---------- Data supplied ----------
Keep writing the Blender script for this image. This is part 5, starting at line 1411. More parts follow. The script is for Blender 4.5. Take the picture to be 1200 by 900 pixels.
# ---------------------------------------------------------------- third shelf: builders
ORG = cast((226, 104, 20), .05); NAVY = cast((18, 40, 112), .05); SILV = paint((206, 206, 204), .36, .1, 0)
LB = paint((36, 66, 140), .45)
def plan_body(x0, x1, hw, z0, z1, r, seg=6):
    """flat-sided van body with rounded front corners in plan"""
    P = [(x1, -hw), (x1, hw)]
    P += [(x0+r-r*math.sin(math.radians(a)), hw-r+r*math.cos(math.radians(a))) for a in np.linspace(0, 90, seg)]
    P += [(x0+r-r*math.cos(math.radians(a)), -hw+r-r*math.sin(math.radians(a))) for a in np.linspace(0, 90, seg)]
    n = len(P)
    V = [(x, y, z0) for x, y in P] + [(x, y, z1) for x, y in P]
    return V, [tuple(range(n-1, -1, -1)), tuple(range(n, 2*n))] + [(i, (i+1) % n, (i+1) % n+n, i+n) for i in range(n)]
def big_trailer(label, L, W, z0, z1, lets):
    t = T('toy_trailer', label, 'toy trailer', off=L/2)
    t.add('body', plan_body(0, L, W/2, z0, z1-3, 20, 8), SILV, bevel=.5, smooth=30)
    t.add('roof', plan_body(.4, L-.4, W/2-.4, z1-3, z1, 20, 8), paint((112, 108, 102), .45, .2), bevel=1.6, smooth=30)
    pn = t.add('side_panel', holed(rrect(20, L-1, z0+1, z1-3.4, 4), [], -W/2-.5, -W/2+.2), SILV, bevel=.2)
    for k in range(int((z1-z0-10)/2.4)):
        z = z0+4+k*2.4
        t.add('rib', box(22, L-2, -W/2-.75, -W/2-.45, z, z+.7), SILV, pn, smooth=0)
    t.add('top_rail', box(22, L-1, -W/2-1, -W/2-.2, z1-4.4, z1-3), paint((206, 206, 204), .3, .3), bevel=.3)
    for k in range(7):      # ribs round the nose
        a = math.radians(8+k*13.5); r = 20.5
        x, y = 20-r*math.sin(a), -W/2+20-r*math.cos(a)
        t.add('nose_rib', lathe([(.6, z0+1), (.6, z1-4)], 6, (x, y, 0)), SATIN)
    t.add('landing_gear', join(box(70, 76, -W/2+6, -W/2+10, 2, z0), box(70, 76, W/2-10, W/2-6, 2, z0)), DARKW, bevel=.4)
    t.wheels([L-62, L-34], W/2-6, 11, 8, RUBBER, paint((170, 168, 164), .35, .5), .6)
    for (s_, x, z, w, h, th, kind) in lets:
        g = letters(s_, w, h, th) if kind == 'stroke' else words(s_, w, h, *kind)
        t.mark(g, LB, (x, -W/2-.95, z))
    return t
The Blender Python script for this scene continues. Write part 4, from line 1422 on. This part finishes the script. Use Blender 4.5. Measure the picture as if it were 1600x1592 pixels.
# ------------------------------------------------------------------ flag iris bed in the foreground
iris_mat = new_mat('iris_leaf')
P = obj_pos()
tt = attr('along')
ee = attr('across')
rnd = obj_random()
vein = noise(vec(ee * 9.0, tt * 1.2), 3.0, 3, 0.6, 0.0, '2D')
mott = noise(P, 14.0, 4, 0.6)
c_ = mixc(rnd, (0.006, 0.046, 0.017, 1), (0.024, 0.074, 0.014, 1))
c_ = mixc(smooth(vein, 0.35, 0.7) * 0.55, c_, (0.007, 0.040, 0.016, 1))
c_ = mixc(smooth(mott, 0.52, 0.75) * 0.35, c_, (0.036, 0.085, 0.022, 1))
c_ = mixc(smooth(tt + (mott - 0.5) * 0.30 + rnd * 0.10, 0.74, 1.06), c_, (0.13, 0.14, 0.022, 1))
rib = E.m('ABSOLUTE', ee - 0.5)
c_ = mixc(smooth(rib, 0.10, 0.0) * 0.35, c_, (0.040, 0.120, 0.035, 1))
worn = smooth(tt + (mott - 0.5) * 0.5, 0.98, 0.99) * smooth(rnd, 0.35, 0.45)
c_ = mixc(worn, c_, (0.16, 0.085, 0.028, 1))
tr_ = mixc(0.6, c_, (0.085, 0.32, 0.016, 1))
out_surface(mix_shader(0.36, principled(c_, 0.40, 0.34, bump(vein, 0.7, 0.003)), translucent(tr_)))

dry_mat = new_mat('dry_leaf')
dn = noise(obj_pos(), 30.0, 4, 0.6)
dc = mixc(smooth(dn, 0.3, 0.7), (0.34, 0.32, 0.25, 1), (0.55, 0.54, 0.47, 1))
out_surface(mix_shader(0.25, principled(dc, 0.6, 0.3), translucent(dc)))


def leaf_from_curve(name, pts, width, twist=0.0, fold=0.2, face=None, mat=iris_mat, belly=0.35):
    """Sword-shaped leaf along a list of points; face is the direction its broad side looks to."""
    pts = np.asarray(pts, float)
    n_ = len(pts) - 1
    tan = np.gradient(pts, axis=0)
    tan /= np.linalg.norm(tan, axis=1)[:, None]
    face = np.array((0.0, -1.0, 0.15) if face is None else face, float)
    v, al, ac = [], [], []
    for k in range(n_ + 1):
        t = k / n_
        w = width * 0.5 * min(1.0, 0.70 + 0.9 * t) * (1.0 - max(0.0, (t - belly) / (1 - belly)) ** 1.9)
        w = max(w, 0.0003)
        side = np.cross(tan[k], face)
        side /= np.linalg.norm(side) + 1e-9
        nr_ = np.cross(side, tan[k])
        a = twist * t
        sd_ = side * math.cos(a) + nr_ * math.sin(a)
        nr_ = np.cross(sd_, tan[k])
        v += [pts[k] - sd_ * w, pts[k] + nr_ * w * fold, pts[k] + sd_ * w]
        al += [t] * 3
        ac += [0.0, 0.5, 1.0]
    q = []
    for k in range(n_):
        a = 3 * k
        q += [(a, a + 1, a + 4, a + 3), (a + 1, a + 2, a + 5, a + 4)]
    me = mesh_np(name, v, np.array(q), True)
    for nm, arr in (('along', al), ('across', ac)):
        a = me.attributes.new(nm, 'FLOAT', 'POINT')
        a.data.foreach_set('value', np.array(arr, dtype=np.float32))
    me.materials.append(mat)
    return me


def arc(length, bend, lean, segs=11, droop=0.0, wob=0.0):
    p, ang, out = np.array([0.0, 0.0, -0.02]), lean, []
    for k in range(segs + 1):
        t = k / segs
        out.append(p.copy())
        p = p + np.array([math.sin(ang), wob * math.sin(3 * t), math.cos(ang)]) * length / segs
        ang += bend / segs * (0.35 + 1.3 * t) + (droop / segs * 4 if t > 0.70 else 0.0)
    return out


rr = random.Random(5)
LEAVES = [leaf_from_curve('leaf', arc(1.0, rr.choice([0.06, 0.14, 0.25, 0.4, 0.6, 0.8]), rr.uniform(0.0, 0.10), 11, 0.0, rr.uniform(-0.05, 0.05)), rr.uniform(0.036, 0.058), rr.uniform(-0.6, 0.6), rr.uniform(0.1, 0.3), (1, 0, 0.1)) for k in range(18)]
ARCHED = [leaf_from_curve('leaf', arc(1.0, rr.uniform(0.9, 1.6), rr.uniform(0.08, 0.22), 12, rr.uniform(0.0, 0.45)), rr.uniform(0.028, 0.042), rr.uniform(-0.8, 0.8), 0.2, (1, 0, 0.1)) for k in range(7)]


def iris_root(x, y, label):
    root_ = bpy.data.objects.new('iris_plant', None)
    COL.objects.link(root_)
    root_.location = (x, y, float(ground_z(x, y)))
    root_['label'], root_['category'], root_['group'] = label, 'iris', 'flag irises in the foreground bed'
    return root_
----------
* _Exercise details_
Write out all of the records once more, exactly.

* _Reply_
Keep writing the Blender script for this image. This is part 5, starting at line 1411. More parts follow. The script is for Blender 4.5. Take the picture to be 1200 by 900 pixels.
# ---------------------------------------------------------------- third shelf: builders
ORG = cast((226, 104, 20), .05); NAVY = cast((18, 40, 112), .05); SILV = paint((206, 206, 204), .36, .1, 0)
LB = paint((36, 66, 140), .45)
def plan_body(x0, x1, hw, z0, z1, r, seg=6):
    """flat-sided van body with rounded front corners in plan"""
    P = [(x1, -hw), (x1, hw)]
    P += [(x0+r-r*math.sin(math.radians(a)), hw-r+r*math.cos(math.radians(a))) for a in np.linspace(0, 90, seg)]
    P += [(x0+r-r*math.cos(math.radians(a)), -hw+r-r*math.sin(math.radians(a))) for a in np.linspace(0, 90, seg)]
    n = len(P)
    V = [(x, y, z0) for x, y in P] + [(x, y, z1) for x, y in P]
    return V, [tuple(range(n-1, -1, -1)), tuple(range(n, 2*n))] + [(i, (i+1) % n, (i+1) % n+n, i+n) for i in range(n)]
def big_trailer(label, L, W, z0, z1, lets):
    t = T('toy_trailer', label, 'toy trailer', off=L/2)
    t.add('body', plan_body(0, L, W/2, z0, z1-3, 20, 8), SILV, bevel=.5, smooth=30)
    t.add('roof', plan_body(.4, L-.4, W/2-.4, z1-3, z1, 20, 8), paint((112, 108, 102), .45, .2), bevel=1.6, smooth=30)
    pn = t.add('side_panel', holed(rrect(20, L-1, z0+1, z1-3.4, 4), [], -W/2-.5, -W/2+.2), SILV, bevel=.2)
    for k in range(int((z1-z0-10)/2.4)):
        z = z0+4+k*2.4
        t.add('rib', box(22, L-2, -W/2-.75, -W/2-.45, z, z+.7), SILV, pn, smooth=0)
    t.add('top_rail', box(22, L-1, -W/2-1, -W/2-.2, z1-4.4, z1-3), paint((206, 206, 204), .3, .3), bevel=.3)
    for k in range(7):      # ribs round the nose
        a = math.radians(8+k*13.5); r = 20.5
        x, y = 20-r*math.sin(a), -W/2+20-r*math.cos(a)
        t.add('nose_rib', lathe([(.6, z0+1), (.6, z1-4)], 6, (x, y, 0)), SATIN)
    t.add('landing_gear', join(box(70, 76, -W/2+6, -W/2+10, 2, z0), box(70, 76, W/2-10, W/2-6, 2, z0)), DARKW, bevel=.4)
    t.wheels([L-62, L-34], W/2-6, 11, 8, RUBBER, paint((170, 168, 164), .35, .5), .6)
    for (s_, x, z, w, h, th, kind) in lets:
        g = letters(s_, w, h, th) if kind == 'stroke' else words(s_, w, h, *kind)
        t.mark(g, LB, (x, -W/2-.95, z))
    return t
The Blender Python script for this scene continues. Write part 4, from line 1422 on. This part finishes the script. Use Blender 4.5. Measure the picture as if it were 1600x1592 pixels.
# ------------------------------------------------------------------ flag iris bed in the foreground
iris_mat = new_mat('iris_leaf')
P = obj_pos()
tt = attr('along')
ee = attr('across')
rnd = obj_random()
vein = noise(vec(ee * 9.0, tt * 1.2), 3.0, 3, 0.6, 0.0, '2D')
mott = noise(P, 14.0, 4, 0.6)
c_ = mixc(rnd, (0.006, 0.046, 0.017, 1), (0.024, 0.074, 0.014, 1))
c_ = mixc(smooth(vein, 0.35, 0.7) * 0.55, c_, (0.007, 0.040, 0.016, 1))
c_ = mixc(smooth(mott, 0.52, 0.75) * 0.35, c_, (0.036, 0.085, 0.022, 1))
c_ = mixc(smooth(tt + (mott - 0.5) * 0.30 + rnd * 0.10, 0.74, 1.06), c_, (0.13, 0.14, 0.022, 1))
rib = E.m('ABSOLUTE', ee - 0.5)
c_ = mixc(smooth(rib, 0.10, 0.0) * 0.35, c_, (0.040, 0.120, 0.035, 1))
worn = smooth(tt + (mott - 0.5) * 0.5, 0.98, 0.99) * smooth(rnd, 0.35, 0.45)
c_ = mixc(worn, c_, (0.16, 0.085, 0.028, 1))
tr_ = mixc(0.6, c_, (0.085, 0.32, 0.016, 1))
out_surface(mix_shader(0.36, principled(c_, 0.40, 0.34, bump(vein, 0.7, 0.003)), translucent(tr_)))

dry_mat = new_mat('dry_leaf')
dn = noise(obj_pos(), 30.0, 4, 0.6)
dc = mixc(smooth(dn, 0.3, 0.7), (0.34, 0.32, 0.25, 1), (0.55, 0.54, 0.47, 1))
out_surface(mix_shader(0.25, principled(dc, 0.6, 0.3), translucent(dc)))


def leaf_from_curve(name, pts, width, twist=0.0, fold=0.2, face=None, mat=iris_mat, belly=0.35):
    """Sword-shaped leaf along a list of points; face is the direction its broad side looks to."""
    pts = np.asarray(pts, float)
    n_ = len(pts) - 1
    tan = np.gradient(pts, axis=0)
    tan /= np.linalg.norm(tan, axis=1)[:, None]
    face = np.array((0.0, -1.0, 0.15) if face is None else face, float)
    v, al, ac = [], [], []
    for k in range(n_ + 1):
        t = k / n_
        w = width * 0.5 * min(1.0, 0.70 + 0.9 * t) * (1.0 - max(0.0, (t - belly) / (1 - belly)) ** 1.9)
        w = max(w, 0.0003)
        side = np.cross(tan[k], face)
        side /= np.linalg.norm(side) + 1e-9
        nr_ = np.cross(side, tan[k])
        a = twist * t
        sd_ = side * math.cos(a) + nr_ * math.sin(a)
        nr_ = np.cross(sd_, tan[k])
        v += [pts[k] - sd_ * w, pts[k] + nr_ * w * fold, pts[k] + sd_ * w]
        al += [t] * 3
        ac += [0.0, 0.5, 1.0]
    q = []
    for k in range(n_):
        a = 3 * k
        q += [(a, a + 1, a + 4, a + 3), (a + 1, a + 2, a + 5, a + 4)]
    me = mesh_np(name, v, np.array(q), True)
    for nm, arr in (('along', al), ('across', ac)):
        a = me.attributes.new(nm, 'FLOAT', 'POINT')
        a.data.foreach_set('value', np.array(arr, dtype=np.float32))
    me.materials.append(mat)
    return me


def arc(length, bend, lean, segs=11, droop=0.0, wob=0.0):
    p, ang, out = np.array([0.0, 0.0, -0.02]), lean, []
    for k in range(segs + 1):
        t = k / segs
        out.append(p.copy())
        p = p + np.array([math.sin(ang), wob * math.sin(3 * t), math.cos(ang)]) * length / segs
        ang += bend / segs * (0.35 + 1.3 * t) + (droop / segs * 4 if t > 0.70 else 0.0)
    return out


rr = random.Random(5)
LEAVES = [leaf_from_curve('leaf', arc(1.0, rr.choice([0.06, 0.14, 0.25, 0.4, 0.6, 0.8]), rr.uniform(0.0, 0.10), 11, 0.0, rr.uniform(-0.05, 0.05)), rr.uniform(0.036, 0.058), rr.uniform(-0.6, 0.6), rr.uniform(0.1, 0.3), (1, 0, 0.1)) for k in range(18)]
ARCHED = [leaf_from_curve('leaf', arc(1.0, rr.uniform(0.9, 1.6), rr.uniform(0.08, 0.22), 12, rr.uniform(0.0, 0.45)), rr.uniform(0.028, 0.042), rr.uniform(-0.8, 0.8), 0.2, (1, 0, 0.1)) for k in range(7)]


def iris_root(x, y, label):
    root_ = bpy.data.objects.new('iris_plant', None)
    COL.objects.link(root_)
    root_.location = (x, y, float(ground_z(x, y)))
    root_['label'], root_['category'], root_['group'] = label, 'iris', 'flag irises in the foreground bed'
    return root_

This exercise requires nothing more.